August 10, 2012

A Giant Leap Towards a Cashless Society

Filed under: Culture,Current Events,Technology,That's Just Cool — Emily Reeves @ 6:35 am

Earlier this week, Starbucks and Square announced a partnership. This was big news for the future of mobile payments. While Square has been around for about two years now, it is mostly used by small independent business owners. Partnering with Starbucks means that the Square mobile payment technology will now be exposed to more people and larger retailers may start using Square based on the learnings from Starbucks. And Starbucks has had mobile payments for a while, but it is linked to a Starbucks account that you have to reload with money to spend, making it a bit limited (though super easy and fun to use; I love it). The partnership signifies a big move towards major businesses adopting mobile payments:

“Though smartphone payments have a long way to go before they replace wallets altogether, Starbucks’s adoption of Square will catapult the start-up’s technology onto street corners nationwide, and is the clearest sign yet that mobile payments could become mainstream.” – New York Times

What is Square and how does it work?

Square is a mobile payment technology with two branches: one for business owners and one for consumers. The business owner can download the Square software to their iPhone or iPad, request a Square device from Square to plug into the top of their iPhone or iPad, then accept payments by swiping cards through the device.  Or, if a customer is also using Square for payments, the business owner can see the customer through the Square software and allow the customer to pay just by saying their name.  For the consumer, it is just a matter of downloading the Square app and linking a bank account or credit card to the app. It is much like PayPal, except mobile.

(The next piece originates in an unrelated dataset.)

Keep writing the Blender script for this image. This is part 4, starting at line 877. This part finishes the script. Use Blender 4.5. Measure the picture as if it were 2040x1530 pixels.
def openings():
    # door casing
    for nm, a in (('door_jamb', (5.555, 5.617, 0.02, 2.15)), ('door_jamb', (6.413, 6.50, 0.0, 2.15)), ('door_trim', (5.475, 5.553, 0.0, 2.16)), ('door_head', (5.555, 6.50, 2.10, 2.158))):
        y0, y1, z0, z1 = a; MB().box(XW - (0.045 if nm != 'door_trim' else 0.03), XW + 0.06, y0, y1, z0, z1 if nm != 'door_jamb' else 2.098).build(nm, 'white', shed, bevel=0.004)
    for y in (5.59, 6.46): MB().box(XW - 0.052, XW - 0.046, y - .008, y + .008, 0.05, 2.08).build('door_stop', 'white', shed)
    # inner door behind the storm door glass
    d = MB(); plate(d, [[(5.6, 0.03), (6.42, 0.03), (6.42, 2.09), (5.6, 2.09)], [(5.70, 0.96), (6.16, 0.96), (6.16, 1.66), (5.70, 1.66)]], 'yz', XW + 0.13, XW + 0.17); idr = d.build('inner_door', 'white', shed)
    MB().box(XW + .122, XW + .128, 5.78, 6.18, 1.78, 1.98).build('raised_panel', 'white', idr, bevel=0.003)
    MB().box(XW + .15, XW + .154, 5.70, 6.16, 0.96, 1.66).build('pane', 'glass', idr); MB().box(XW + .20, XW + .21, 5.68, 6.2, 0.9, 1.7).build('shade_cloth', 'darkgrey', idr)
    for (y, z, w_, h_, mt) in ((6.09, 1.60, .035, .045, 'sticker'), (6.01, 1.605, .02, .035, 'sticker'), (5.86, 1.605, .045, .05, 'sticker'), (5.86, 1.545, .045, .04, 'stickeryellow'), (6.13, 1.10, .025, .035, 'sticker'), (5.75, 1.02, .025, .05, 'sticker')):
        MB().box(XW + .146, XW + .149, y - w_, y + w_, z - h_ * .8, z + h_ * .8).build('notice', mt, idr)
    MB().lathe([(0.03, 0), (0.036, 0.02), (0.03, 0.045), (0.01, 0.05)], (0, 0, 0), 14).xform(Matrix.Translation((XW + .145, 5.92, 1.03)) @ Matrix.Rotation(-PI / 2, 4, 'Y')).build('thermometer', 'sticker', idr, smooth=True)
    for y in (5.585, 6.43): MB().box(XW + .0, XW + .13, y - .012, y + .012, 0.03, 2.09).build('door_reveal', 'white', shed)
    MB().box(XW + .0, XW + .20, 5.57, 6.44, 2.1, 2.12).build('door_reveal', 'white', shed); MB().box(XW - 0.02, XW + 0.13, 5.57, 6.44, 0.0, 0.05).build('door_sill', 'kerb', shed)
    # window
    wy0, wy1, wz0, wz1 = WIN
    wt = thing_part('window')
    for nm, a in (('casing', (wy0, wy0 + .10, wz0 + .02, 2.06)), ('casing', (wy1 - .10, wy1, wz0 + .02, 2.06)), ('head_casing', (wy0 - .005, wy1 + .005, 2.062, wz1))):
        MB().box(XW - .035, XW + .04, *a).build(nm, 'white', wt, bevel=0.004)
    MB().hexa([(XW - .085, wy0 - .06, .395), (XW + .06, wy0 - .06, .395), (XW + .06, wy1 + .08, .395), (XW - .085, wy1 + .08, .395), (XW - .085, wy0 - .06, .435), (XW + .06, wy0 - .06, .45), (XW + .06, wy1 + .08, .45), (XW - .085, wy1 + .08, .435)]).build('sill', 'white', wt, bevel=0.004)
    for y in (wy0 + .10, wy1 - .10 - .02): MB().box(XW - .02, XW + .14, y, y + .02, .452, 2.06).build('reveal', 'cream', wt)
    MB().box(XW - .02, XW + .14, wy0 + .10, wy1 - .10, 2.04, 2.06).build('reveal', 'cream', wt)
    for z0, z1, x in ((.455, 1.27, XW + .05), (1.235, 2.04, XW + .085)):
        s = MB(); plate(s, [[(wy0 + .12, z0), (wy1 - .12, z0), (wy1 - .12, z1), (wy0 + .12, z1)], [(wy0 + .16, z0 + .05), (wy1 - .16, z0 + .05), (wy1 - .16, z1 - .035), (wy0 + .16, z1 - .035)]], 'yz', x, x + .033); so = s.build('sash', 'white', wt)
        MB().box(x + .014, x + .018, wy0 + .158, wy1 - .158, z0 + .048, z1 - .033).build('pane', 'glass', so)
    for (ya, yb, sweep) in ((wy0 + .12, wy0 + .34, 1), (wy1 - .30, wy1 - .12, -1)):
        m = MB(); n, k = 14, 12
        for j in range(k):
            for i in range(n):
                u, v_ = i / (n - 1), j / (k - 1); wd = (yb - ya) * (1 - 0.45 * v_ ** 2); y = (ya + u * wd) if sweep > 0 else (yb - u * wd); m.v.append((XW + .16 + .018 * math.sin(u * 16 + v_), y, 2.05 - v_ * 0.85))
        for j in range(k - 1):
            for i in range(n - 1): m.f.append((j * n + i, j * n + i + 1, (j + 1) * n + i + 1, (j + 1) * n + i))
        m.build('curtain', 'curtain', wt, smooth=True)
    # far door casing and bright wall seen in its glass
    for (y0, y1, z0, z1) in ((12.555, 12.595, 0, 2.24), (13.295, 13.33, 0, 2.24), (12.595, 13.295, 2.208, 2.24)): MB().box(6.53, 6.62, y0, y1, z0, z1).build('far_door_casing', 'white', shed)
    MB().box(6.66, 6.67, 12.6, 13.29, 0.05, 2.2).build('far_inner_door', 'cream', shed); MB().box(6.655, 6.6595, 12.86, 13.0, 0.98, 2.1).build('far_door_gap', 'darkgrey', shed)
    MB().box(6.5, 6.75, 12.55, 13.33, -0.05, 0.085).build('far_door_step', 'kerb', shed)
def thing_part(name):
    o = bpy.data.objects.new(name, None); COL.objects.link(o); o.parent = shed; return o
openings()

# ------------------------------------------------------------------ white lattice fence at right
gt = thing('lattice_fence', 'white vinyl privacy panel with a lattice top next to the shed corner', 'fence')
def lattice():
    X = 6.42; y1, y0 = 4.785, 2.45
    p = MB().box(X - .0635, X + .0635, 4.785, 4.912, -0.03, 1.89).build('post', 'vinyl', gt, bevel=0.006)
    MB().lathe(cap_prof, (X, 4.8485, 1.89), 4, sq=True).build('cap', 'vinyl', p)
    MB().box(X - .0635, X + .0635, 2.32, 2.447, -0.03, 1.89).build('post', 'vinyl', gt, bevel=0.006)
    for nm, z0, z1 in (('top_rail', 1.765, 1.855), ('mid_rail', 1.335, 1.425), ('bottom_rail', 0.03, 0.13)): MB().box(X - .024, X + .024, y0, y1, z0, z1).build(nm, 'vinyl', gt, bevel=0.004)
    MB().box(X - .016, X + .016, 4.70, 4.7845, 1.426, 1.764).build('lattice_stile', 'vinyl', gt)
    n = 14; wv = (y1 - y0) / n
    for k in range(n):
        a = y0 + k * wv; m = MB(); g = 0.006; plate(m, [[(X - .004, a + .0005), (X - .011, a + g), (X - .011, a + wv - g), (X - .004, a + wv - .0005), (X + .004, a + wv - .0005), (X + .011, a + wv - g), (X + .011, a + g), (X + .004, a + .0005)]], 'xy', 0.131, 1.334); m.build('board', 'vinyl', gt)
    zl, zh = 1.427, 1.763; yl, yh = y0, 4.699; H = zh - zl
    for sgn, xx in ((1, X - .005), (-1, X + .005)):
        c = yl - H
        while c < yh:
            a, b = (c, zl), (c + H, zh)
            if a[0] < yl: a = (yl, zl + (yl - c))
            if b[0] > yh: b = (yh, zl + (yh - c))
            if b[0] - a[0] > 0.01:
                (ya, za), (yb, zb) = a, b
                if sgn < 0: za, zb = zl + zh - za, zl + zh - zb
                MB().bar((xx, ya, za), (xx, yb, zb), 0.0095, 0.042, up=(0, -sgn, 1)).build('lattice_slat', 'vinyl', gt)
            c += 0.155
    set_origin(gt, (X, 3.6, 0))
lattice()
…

Why is a cashless society a big deal?

According to The Atlantic:

“(1) Innovations that save time, even just a little bit of time, are real innovations, because in any advanced economy time and attention are currency and creating more of them can make us all richer; (2) What’s important about Square isn’t just the transactions it makes more efficient but also the cashless world it pulls closer to the present. As Slate investigated in a fabulous series, a cashless society can make us richer, healthier (dollar bills are dirty!), and smarter.”

I am looking forward to more efficiency in payments and not having to carry around anything but my phone.

I did an interview with KATV this morning talking about the Square and Starbucks partnership. I’ll post the video as soon as it becomes available.